We are currently conducting an item-by-item assessment of our rare book conservation needs. A few specific examples of books that we have identified as requiring treatment are:

  • Douglass, Frederick and William Lloyd Garrison.Narrative of the Life of Frederick Douglass, an American Slave (Boston: Anti-Slavery Office, 1845) - repair to binding and custom box (est. $1,250)
    • Rare and priceless edition of this seminal primary source in American history, which is highlighted by the Library of Congress as one of the “Books That Shaped America.” Our edition of the book is so rare that we were asked to provide a high-quality digital copy of the frontispiece to the new Museum of African American History and Culture, and this copy is now on permanent display at the museum. This book is used frequently in many classes that study abolitionism, African American history in general, and other topics. The cover has come off; the book requires repair to the binding and a custom box. 
  • Abolitionist-era pamphlets - end papers and binding (est. $300-$450 each)
    • Valuable for the study of African American history and social history in general. Each requires new end papers and a binding to help them withstand repeated use. 
  • Collette Map of North Carolina (1770) - repair, cleaning, and custom box (est. $3,000-$4,000)
    • Very valuable rare map which had long been on display in an inadequate frame, causing some light damage. We would like to have it repaired and a custom box made for it, which would allow us to provide access to it in the Special Collections Reading Room. (Note: we have already completed the conservation work on a similar map, the Mouzon Map of North Carolina, 1775. This is available for viewing and research in the Special Collections reading room).
  • Sketches of Charlotte, 5 editions ranging from 1888 to 1904 - various treatments (starting at est. $1,200)
    • These rare volumes tell the history of Charlotte in pictures and text, and they are heavily used because they include many images of Charlotte buildings that are no longer in existence. They range from very poor to fair condition, but each would require repair to the paper and bindings. 
  • Eliot, T.S. The Wasteland. (Boni and Liveright, 1922) - new custom-made box (est. $300-$400)
    • This is the rare first edition that was donated as our one millionth volume. It is in good condition, but it requires a custom box to protect it. 

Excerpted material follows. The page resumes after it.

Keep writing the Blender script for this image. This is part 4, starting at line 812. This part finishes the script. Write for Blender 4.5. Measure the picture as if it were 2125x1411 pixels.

Here are some facts about the Conservation program:

  • Donors may identify a level of support they would like to provide, and Special Collections staff will match them with one or more books requiring conservation treatments for them to review and adopt.
  • Conservation work will be carried out by ECS, a world-renowned conservation lab in Brown’s Summit, NC (Greensboro).
  • Donors who pledge $1,000 in conservation treatments will be treated to a tour of the ECS conservation lab.
  • All donors will have the opportunity to be acknowledged in the library catalog record and in the Annual Reportas having made the conservation work possible.

 

 

Rare Book Collection Development

Atkins Library relies on financial and in-kind donations to build our collection of rare books, many of which can be purchased for between $200 and $1500, although some cost thousands of dollars. Facts about the Collection Development program include:

  • A donor may identify an amount he or she wishes to contribute, beginning at $200, and select one of the following collecting areas he or she would like to help build:
    • History of North Carolina
    • Children’s literature
    • African American literature
    • Publications of North Carolina small presses
    • Comic books and graphic novels by local authors or illustrators
    • Rare editions of significant works of American literature

 

  • Staff in Special Collections & University Archives will identify books that fit within our collecting priorities to match the donor’s preferences. Since the rare book market is dynamic and ever-changing, our ability to identify a book or books that meet particular criteria at a certain price point will depend upon availability.

 

  • The donor will be acknowledged in the library catalog record and in the Annual Reportas contributing the acquisition of the rare book(s).